A.M.: In your book, you also mention special collections and unique exhibitions located outside the city center. Can you give us some examples of those?
I. S.: Outside of the center of the city, there is the Petar Lubarda Foundation. Lubarda was one of the most influential artists of the former Yugoslavia in the second half of the 20th century. Among the numerous awards, he received for his work, are the prestigious International Award at the São Paulo Art Biennale (1953) or the Guggenheim National Award in New York (1956).
To quote Henry Moore regarding the art show in Brazil,
“no one but Yugoslavia and its Lubarda had brought something new to the art show.”

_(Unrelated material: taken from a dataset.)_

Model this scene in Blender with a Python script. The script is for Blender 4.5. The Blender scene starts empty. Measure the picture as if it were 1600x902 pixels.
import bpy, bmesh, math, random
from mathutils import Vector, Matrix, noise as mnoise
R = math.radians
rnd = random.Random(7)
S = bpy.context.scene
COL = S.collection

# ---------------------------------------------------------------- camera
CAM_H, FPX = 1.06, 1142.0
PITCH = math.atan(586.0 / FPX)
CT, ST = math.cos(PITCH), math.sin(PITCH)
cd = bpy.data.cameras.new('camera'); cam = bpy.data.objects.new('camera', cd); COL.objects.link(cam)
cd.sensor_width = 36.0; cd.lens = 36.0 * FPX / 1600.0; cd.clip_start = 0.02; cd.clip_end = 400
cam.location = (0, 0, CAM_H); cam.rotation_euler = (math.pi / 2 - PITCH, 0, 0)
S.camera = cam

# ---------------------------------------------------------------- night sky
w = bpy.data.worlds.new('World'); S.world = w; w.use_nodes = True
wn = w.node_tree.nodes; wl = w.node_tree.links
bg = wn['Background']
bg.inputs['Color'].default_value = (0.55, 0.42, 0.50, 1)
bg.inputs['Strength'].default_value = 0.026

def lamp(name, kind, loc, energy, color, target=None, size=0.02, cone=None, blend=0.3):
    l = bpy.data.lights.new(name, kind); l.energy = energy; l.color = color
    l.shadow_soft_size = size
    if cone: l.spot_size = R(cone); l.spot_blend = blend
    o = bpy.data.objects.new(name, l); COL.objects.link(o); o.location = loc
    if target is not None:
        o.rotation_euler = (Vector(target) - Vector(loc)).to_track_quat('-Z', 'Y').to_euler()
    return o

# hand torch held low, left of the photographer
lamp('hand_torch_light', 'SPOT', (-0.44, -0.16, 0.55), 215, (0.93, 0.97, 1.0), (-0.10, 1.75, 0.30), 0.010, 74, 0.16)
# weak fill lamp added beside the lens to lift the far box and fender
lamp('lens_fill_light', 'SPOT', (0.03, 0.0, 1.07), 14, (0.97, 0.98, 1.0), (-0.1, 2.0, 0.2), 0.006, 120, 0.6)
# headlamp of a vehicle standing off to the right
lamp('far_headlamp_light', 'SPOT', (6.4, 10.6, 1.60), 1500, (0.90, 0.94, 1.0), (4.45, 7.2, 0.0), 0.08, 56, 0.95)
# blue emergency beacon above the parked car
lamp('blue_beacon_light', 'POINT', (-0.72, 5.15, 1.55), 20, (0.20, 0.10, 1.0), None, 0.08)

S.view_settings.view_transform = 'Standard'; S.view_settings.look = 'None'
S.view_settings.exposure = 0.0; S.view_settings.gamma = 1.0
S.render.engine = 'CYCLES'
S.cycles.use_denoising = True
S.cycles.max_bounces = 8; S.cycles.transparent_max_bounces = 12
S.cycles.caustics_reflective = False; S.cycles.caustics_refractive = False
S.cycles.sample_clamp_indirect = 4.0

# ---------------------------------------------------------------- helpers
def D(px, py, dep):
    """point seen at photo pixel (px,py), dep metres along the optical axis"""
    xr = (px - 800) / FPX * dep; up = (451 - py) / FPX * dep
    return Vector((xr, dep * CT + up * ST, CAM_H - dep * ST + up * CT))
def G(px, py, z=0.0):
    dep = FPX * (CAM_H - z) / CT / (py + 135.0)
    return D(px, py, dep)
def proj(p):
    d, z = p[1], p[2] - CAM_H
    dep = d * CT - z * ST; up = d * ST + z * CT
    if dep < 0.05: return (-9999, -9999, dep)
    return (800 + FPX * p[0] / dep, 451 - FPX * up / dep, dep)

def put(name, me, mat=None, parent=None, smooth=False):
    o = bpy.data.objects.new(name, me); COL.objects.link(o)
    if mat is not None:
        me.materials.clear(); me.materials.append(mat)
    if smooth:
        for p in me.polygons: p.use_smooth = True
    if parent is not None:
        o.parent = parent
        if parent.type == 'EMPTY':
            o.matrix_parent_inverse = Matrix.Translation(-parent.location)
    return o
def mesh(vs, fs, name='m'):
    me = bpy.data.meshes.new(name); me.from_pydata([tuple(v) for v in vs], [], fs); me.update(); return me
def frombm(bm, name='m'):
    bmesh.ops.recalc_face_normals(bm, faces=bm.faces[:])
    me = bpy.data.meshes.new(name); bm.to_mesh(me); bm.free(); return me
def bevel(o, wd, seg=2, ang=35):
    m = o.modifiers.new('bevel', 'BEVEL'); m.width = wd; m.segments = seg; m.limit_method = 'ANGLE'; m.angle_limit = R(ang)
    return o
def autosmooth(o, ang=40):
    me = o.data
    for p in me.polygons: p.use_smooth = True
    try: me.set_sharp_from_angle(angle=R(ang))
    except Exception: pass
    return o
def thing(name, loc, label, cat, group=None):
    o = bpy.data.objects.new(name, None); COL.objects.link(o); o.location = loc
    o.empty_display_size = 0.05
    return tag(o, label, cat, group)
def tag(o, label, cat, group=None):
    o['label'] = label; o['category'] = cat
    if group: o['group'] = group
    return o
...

The villa, to which Lubarda moved with his wife, was built in 1927 in the former vineyards as a summer residence for a Belgrade family.
Petar Lubarda’s legacy consists of 24 paintings, 292 drawings, and prints, furniture, archive and manuscript pieces, as well as sections of his library and some personal objects.
All of this, including numerous current art festivals, and much more, you can find in my City-Walk, just published in German by the Viennese Falter publishing house.
A.M.: Thank you, Ida. It’s been a pleasure, and I’m certain that Art Market Magazine’s readers will enjoy the book!